Is an empty set equal to another empty set? [duplicate]

I have a definition that claims that two sets are equal A = B, if and only if:

$\forall x ( x \in A \leftrightarrow x \in B)$

An empty set contains no elements. If I define the sets:

A = $\emptyset$

B = $\emptyset$

then can I conclude that A $\neq$ B? Since they contain no elements? Or would I have to show that an elements exists in one but not the other? To me it seems that these are not equal, but I'm struggling to wrap my head around this.

Thanks,
Paul


To show two sets are equivalent, you should show that $A\subseteq B$ and $B\subseteq A$. This implies that $A=B$. If $A=\varnothing$ and $B=\varnothing$, then try an element-chasing proof to show that $A=B$.

($\to$): If $x\in A$, then $x\in B$. Thus, $A\subseteq B$. $\qquad$[Vacuously true]
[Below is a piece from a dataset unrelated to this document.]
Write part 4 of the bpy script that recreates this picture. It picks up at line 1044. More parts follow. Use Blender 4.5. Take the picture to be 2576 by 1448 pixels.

($\leftarrow$): If $x\in B$, then $x\in A$. Thus, $B\subseteq A$.$\qquad$ [Vacuously true]

Thus, by mutual subset inclusion, we have that $A=B$.


This conclusion is pretty lame though, as it is an example of a so-called vacuous truth. The implication $p\to q$ is only false when $p$ is true and $q$ is false. Thus, assuming anything to be in an empty set will give you all sorts of bizarre conclusions.


Addendum: Some of the confusion seems to be rooted in what it means to be a subset as opposed to an element. Thus, I am going to list several claims where the goal is to figure out whether or not the claim is true or false (hopefully this may help the OP and some other users). Answers will be provided on the side of each claim.


Claims:

(a) $0\in\varnothing\qquad\qquad$ [False]

(b) $\varnothing\in\{0\}\qquad\qquad$ [False]

(c) $\{0\}\subset\varnothing\qquad\qquad$ [False]

(d) $\varnothing\subset\{0\}\qquad\qquad$ [True]

(e) $\{0\}\in\{0\}\qquad\qquad$ [False]

(f) $\{0\}\subset\{0\}\qquad\qquad$ [False]

(g) $\{\varnothing\}\subseteq\{\varnothing\}\qquad\qquad$ [True]

(h) $\varnothing\in\{\varnothing\}\qquad\qquad$ [True]

(i) $\varnothing\in\{\varnothing,\{\varnothing\}\}\qquad\qquad$ [True]

(j) $\{\varnothing\}\in\{\varnothing\}\qquad\qquad$ [False]

(k) $\{\varnothing\}\in\{\{\varnothing\}\}\qquad\qquad$ [True]

(l) $\{\varnothing\}\subset\{\varnothing,\{\varnothing\}\}\qquad\qquad$ [True]

(m) $\{\{\varnothing\}\}\subset\{\varnothing,\{\varnothing\}\}\qquad\qquad$ [True]

(n) $\{\{\varnothing\}\}\subset\{\{\varnothing\},\{\varnothing\}\}\qquad\qquad$ [False]

Note: Below, $x$ is meant simply to denote a letter, not a set (which is often indicated by writing a capital letter, as was done in the initial explanation). For (t), if $x$ did denote a set, then $x=\varnothing$ would make (t) true as opposed to false.

(o) $x\in\{x\}\qquad\qquad$ [True]

(p) $\{x\}\subseteq\{x\}\qquad\qquad$ [True]

(q) $\{x\}\in\{x\}\qquad\qquad$ [False]

(r) $\{x\}\in\{\{x\}\}\qquad\qquad$ [True]

(s) $\varnothing\subseteq\{x\}\qquad\qquad$ [True]

(t) $\varnothing\in\{x\}\qquad\qquad$ [False]

(u) $\varnothing\in\varnothing\qquad\qquad$ [False]

(v) $\varnothing\subseteq\varnothing\qquad\qquad$ [True]


In your example, you would conclude that $A=B$ because the two conditionals are vacuously true. There are no elements in $A$, so the hypothesis of $x\in A\rightarrow x\in B$ is always false. Therefore, the conditional is always true. The other direction is similar.


By definition two sets are equal if and only if they have exactly the same elements. If $A$ is empty and $B$ is empty, then $A$ and $B$ have exactly the same elements, so $A=B$. There is just one empty set, and it’s the same set whether you describe it as $\{\}$, as the set of integers that are both odd and even, or as the set of living human beings over $20$ feet tall.